Exercise
Please quote exactly the opening lines of the data, from the first line to the one where "12).obj('flashing', M['pvc'], o)" appears.

Data excerpt
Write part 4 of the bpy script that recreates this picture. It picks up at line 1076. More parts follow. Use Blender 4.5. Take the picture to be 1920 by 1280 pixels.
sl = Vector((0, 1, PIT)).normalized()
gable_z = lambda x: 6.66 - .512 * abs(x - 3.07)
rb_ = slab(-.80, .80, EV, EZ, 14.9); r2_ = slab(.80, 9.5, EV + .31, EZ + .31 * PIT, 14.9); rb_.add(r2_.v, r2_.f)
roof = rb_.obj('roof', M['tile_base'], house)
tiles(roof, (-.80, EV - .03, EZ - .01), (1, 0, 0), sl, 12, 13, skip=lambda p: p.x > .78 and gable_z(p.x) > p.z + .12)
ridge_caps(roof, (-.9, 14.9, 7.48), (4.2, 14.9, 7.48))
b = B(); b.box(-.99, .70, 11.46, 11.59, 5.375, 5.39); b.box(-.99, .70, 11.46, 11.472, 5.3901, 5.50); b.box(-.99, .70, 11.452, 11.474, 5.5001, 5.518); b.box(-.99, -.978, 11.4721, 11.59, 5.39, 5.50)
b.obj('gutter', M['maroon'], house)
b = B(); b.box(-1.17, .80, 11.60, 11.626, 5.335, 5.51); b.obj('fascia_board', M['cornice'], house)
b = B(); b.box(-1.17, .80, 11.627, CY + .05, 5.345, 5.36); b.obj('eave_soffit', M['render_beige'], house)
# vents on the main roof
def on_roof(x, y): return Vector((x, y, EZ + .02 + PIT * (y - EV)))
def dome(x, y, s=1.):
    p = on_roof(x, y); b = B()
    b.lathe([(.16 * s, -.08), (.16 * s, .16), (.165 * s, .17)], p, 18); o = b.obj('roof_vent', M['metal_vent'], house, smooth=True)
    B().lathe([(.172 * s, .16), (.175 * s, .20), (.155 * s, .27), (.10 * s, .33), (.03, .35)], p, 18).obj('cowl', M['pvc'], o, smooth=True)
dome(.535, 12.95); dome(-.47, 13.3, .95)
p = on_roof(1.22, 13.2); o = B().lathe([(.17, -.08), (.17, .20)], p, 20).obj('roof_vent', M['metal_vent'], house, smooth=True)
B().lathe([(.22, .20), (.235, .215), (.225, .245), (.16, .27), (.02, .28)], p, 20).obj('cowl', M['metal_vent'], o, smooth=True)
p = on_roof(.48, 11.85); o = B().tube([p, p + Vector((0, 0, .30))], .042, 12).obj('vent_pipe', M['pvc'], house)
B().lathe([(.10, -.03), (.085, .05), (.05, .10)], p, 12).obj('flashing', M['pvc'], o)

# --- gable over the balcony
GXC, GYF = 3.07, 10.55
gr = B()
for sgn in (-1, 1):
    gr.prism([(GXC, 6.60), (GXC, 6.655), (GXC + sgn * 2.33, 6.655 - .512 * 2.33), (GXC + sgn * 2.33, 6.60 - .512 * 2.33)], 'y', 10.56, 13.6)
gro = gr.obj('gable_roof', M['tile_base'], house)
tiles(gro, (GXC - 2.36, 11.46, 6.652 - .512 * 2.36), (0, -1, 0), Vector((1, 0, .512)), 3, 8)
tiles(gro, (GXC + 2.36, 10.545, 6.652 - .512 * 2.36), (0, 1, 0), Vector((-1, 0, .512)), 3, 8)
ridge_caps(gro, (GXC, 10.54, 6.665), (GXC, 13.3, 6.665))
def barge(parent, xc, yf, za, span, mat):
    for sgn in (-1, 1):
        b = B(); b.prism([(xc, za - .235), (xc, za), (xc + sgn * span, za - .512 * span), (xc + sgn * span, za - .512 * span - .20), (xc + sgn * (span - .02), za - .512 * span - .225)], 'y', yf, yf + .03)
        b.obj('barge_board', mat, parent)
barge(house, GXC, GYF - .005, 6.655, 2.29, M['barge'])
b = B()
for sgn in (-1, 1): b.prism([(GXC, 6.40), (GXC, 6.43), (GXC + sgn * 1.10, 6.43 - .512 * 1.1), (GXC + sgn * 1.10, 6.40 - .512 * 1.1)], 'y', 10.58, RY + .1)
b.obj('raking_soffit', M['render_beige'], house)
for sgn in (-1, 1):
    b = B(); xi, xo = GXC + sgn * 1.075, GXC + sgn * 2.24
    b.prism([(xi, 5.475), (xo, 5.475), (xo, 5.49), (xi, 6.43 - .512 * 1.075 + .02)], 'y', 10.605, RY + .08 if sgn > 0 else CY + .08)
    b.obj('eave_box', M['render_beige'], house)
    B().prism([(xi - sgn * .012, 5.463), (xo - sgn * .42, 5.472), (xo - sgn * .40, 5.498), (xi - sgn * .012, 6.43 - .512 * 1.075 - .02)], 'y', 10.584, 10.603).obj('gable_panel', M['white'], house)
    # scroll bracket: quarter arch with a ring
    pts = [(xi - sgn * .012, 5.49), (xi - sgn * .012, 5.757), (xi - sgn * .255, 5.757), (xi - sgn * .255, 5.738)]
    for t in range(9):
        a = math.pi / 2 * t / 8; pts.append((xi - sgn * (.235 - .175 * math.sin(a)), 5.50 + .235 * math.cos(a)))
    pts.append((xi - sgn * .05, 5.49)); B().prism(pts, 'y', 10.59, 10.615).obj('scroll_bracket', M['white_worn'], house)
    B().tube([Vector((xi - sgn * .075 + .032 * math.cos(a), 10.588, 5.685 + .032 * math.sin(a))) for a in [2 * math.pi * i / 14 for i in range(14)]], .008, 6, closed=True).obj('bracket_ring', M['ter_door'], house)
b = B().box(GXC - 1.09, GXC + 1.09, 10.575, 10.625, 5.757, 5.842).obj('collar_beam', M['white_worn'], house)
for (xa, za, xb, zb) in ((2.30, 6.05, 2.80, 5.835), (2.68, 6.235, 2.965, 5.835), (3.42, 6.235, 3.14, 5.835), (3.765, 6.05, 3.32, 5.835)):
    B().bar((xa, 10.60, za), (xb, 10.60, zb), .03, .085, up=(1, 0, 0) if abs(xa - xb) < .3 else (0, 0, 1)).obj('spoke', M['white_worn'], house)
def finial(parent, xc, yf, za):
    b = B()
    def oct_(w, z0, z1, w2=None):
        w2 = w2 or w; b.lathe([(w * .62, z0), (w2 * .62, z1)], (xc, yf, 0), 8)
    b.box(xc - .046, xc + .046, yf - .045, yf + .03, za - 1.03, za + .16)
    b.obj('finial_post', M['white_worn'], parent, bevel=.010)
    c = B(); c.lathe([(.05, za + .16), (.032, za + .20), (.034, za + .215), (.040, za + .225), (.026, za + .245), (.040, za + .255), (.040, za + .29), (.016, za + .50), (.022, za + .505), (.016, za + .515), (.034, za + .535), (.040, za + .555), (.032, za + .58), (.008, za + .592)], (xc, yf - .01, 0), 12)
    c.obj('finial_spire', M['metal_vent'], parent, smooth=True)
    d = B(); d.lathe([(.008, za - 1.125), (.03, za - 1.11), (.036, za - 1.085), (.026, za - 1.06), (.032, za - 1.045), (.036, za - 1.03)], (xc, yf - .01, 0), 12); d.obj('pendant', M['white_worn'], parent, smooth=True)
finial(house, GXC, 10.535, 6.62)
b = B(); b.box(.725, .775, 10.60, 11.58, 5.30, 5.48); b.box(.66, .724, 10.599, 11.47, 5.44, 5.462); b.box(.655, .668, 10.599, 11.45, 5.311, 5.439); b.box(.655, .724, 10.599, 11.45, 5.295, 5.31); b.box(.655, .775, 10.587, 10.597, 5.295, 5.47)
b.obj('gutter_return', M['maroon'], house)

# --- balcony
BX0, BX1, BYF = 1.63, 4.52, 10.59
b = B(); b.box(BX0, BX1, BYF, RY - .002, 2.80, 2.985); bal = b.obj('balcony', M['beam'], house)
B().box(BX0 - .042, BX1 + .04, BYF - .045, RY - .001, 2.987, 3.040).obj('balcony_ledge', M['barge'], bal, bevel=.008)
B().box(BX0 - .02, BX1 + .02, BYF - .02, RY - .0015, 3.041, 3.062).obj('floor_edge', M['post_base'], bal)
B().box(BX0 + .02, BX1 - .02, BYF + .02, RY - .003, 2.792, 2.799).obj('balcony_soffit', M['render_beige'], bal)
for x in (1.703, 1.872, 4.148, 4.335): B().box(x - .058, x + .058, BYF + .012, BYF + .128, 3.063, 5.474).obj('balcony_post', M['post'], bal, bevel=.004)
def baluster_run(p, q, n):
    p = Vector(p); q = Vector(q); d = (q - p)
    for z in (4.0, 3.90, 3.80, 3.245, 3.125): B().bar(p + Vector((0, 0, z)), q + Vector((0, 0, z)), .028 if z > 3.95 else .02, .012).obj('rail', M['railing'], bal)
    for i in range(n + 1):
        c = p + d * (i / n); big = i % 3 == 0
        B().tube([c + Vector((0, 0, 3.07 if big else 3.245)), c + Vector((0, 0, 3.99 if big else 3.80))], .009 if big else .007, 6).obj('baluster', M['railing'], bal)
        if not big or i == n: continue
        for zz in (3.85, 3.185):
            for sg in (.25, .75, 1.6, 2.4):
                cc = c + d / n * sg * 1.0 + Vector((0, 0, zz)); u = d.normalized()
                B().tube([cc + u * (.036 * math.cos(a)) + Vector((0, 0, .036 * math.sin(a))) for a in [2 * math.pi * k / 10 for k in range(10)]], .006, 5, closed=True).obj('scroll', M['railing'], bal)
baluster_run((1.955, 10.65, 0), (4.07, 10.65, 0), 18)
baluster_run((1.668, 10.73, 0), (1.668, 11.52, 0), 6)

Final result
Write part 4 of the bpy script that recreates this picture. It picks up at line 1076. More parts follow. Use Blender 4.5. Take the picture to be 1920 by 1280 pixels.
sl = Vector((0, 1, PIT)).normalized()
gable_z = lambda x: 6.66 - .512 * abs(x - 3.07)
rb_ = slab(-.80, .80, EV, EZ, 14.9); r2_ = slab(.80, 9.5, EV + .31, EZ + .31 * PIT, 14.9); rb_.add(r2_.v, r2_.f)
roof = rb_.obj('roof', M['tile_base'], house)
tiles(roof, (-.80, EV - .03, EZ - .01), (1, 0, 0), sl, 12, 13, skip=lambda p: p.x > .78 and gable_z(p.x) > p.z + .12)
ridge_caps(roof, (-.9, 14.9, 7.48), (4.2, 14.9, 7.48))
b = B(); b.box(-.99, .70, 11.46, 11.59, 5.375, 5.39); b.box(-.99, .70, 11.46, 11.472, 5.3901, 5.50); b.box(-.99, .70, 11.452, 11.474, 5.5001, 5.518); b.box(-.99, -.978, 11.4721, 11.59, 5.39, 5.50)
b.obj('gutter', M['maroon'], house)
b = B(); b.box(-1.17, .80, 11.60, 11.626, 5.335, 5.51); b.obj('fascia_board', M['cornice'], house)
b = B(); b.box(-1.17, .80, 11.627, CY + .05, 5.345, 5.36); b.obj('eave_soffit', M['render_beige'], house)
# vents on the main roof
def on_roof(x, y): return Vector((x, y, EZ + .02 + PIT * (y - EV)))
def dome(x, y, s=1.):
    p = on_roof(x, y); b = B()
    b.lathe([(.16 * s, -.08), (.16 * s, .16), (.165 * s, .17)], p, 18); o = b.obj('roof_vent', M['metal_vent'], house, smooth=True)
    B().lathe([(.172 * s, .16), (.175 * s, .20), (.155 * s, .27), (.10 * s, .33), (.03, .35)], p, 18).obj('cowl', M['pvc'], o, smooth=True)
dome(.535, 12.95); dome(-.47, 13.3, .95)
p = on_roof(1.22, 13.2); o = B().lathe([(.17, -.08), (.17, .20)], p, 20).obj('roof_vent', M['metal_vent'], house, smooth=True)
B().lathe([(.22, .20), (.235, .215), (.225, .245), (.16, .27), (.02, .28)], p, 20).obj('cowl', M['metal_vent'], o, smooth=True)
p = on_roof(.48, 11.85); o = B().tube([p, p + Vector((0, 0, .30))], .042, 12).obj('vent_pipe', M['pvc'], house)
B().lathe([(.10, -.03), (.085, .05), (.05, .10)], p, 12).obj('flashing', M['pvc'], o)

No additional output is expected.